Records from a dataset:
# # # # #

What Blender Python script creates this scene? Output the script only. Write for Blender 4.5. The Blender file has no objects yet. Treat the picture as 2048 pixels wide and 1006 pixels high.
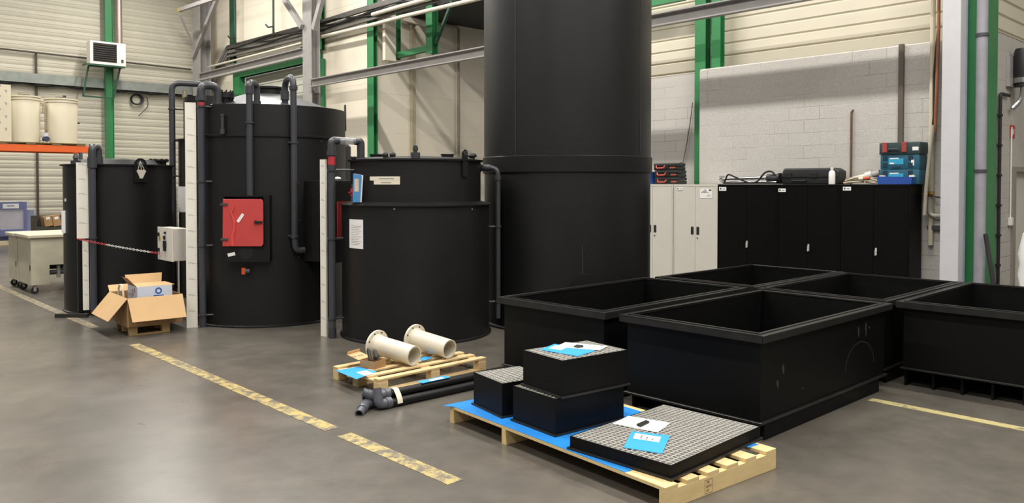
import bpy, bmesh, random
from math import sin, cos, tan, pi, radians, atan2, hypot, sqrt, asin
from mathutils import Vector, Matrix, noise

# ---------------------------------------------------------------- camera, world, lights, exposure
SC = bpy.context.scene
COL = SC.collection
FP = 1600.0; CX = 1024.0; HOR = 368.0
PITCH = radians(1.3); CY = HOR + FP * tan(PITCH); AL = radians(46.77); CH = 1.8
FWD = Vector((cos(AL) * cos(PITCH), sin(AL) * cos(PITCH), -sin(PITCH)))
RGT = Vector((sin(AL), -cos(AL), 0))
UPV = RGT.cross(FWD)
EYE = Vector((0, 0, CH))
cd = bpy.data.cameras.new('camera'); cam = bpy.data.objects.new('camera', cd); COL.objects.link(cam)
cd.sensor_width = 36; cd.lens = 36 * FP / 2048; cd.shift_y = -(503 - CY) / 2048
cd.clip_start = .05; cd.clip_end = 200
cam.matrix_world = Matrix((RGT, UPV, -FWD)).transposed().to_4x4()
cam.location = EYE
SC.camera = cam
SC.view_settings.view_transform = 'Standard'; SC.view_settings.look = 'None'
SC.view_settings.gamma = 1; SC.view_settings.use_curve_mapping = False
SC.view_settings.exposure = -0.08
W = bpy.data.worlds.new('world'); SC.world = W; W.use_nodes = True
W.node_tree.nodes['Background'].inputs[0].default_value = (1.0, .96, .91, 1)
W.node_tree.nodes['Background'].inputs[1].default_value = .30
def area(x, y, z, sx, sy, power, col=(1, .955, .885), target=None):
    l = bpy.data.lights.new('hall_or_fill_lamp', 'AREA'); l.shape = 'RECTANGLE'; l.size = sx; l.size_y = sy
    l.energy = power; l.color = col
    o = bpy.data.objects.new('hall_or_fill_lamp', l); COL.objects.link(o); o.location = (x, y, z)
    if target: o.rotation_euler = (Vector(target) - Vector((x, y, z))).to_track_quat('-Z', 'Y').to_euler()
# rows of fluorescent high-bay lamps hanging under the roof
for lx, pw in ((2.2, 520), (8.5, 520)):
    for ly in (-4, 3, 10, 17, 24):
        area(lx, ly, 9.2, .22, 4.6, pw)
area(15.6, 12.6, 6.2, .22, 2.4, 110)     # added unseen fill lamp, brightens the bay wall from under its roof
for ly in (-1, 8):
    area(-4.5, ly, 8.8, .22, 4.6, 420)

# ---------------------------------------------------------------- geometry helpers
def ray(x, y): return FWD + RGT * ((x - CX) / FP) + UPV * ((CY - y) / FP)
def Z(x, y, z=0.0): d = ray(x, y); return EYE + d * ((z - CH) / d.z)
def oX(x, y, X): d = ray(x, y); return EYE + d * (X / d.x)
def oY(x, y, Y): d = ray(x, y); return EYE + d * (Y / d.y)
def Hh(p, y):
    # height of a sight line (image row y) above ground point p
    g = Vector((p[0], p[1], 0)) - Vector((0, 0, CH))
    a = (CY - y) / FP
    gx = Vector((p[0], p[1], 0)); fx = gx.dot(FWD); ux = gx.dot(UPV)
    # (ux + h*UPV.z) = a*(fx + h*FWD.z)
    h = (a * fx - ux) / (UPV.z - a * FWD.z)
    return CH + h
def az(x): d = ray(x, HOR); return atan2(d.y, d.x)
def surf(c, r, px):
    # first point of a vertical cylinder (c, r) met when looking along image column px
    a = az(px); d = Vector((cos(a), sin(a))); cc = Vector((c[0], c[1])); b = d.dot(cc)
    q = b * b - cc.length_squared + r * r
    t = b - sqrt(max(q, 0)); return d * t
def v2(p): return Vector((p[0], p[1]))
def v3(p, z): return Vector((p[0], p[1], z))
def radial(c, p): return (v2(p) - v2(c)).normalized()
def frame(p, o):
    # local x = to the right when facing the surface, y = into it, z = up; o = outward direction
    o = Vector((o[0], o[1], 0)).normalized(); x = Vector((0, 0, 1)).cross(o); y = -o; z = Vector((0, 0, 1))
    m = Matrix((x, y, z)).transposed().to_4x4(); m.translation = Vector(p); return m
def wm(o):
    m = o.matrix_basis.copy()
    while o.parent: o = o.parent; m = o.matrix_basis @ m
    return m
def fillet(path, r, n=6):
    path = [Vector(p) for p in path]; out = [path[0]]
    for i in range(1, len(path) - 1):
        a, b, c = path[i - 1], path[i], path[i + 1]; u = (a - b); v = (c - b)
        k = min(r, u.length * .49, v.length * .49); u.normalize(); v.normalize()
        p0 = b + u * k; p1 = b + v * k
        for j in range(n + 1):
            t = j / n; out.append(p0 * (1 - t) ** 2 + b * 2 * t * (1 - t) + p1 * t * t)
    out.append(path[-1]); return out

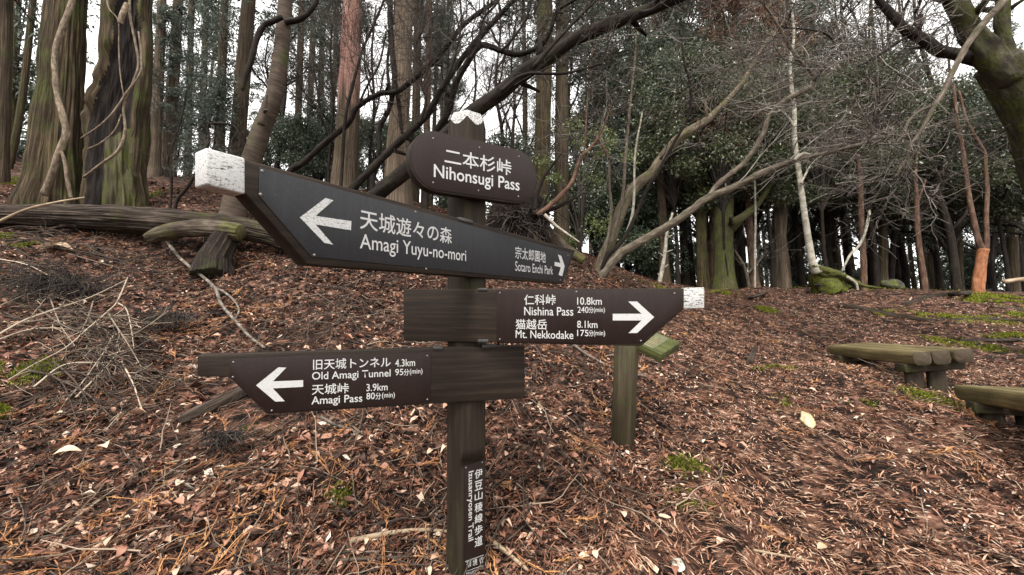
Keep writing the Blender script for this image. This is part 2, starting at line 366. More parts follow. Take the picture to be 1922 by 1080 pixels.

# # # # #

Objective: Pictures excluded, repeat the records exactly from their opening line through the line containing "from mathutils import Vector, Matrix, noise".

Written reply:
What Blender Python script creates this scene? Output the script only. Write for Blender 4.5. The Blender file has no objects yet. Treat the picture as 2048 pixels wide and 1006 pixels high.
import bpy, bmesh, random
from math import sin, cos, tan, pi, radians, atan2, hypot, sqrt, asin
from mathutils import Vector, Matrix, noise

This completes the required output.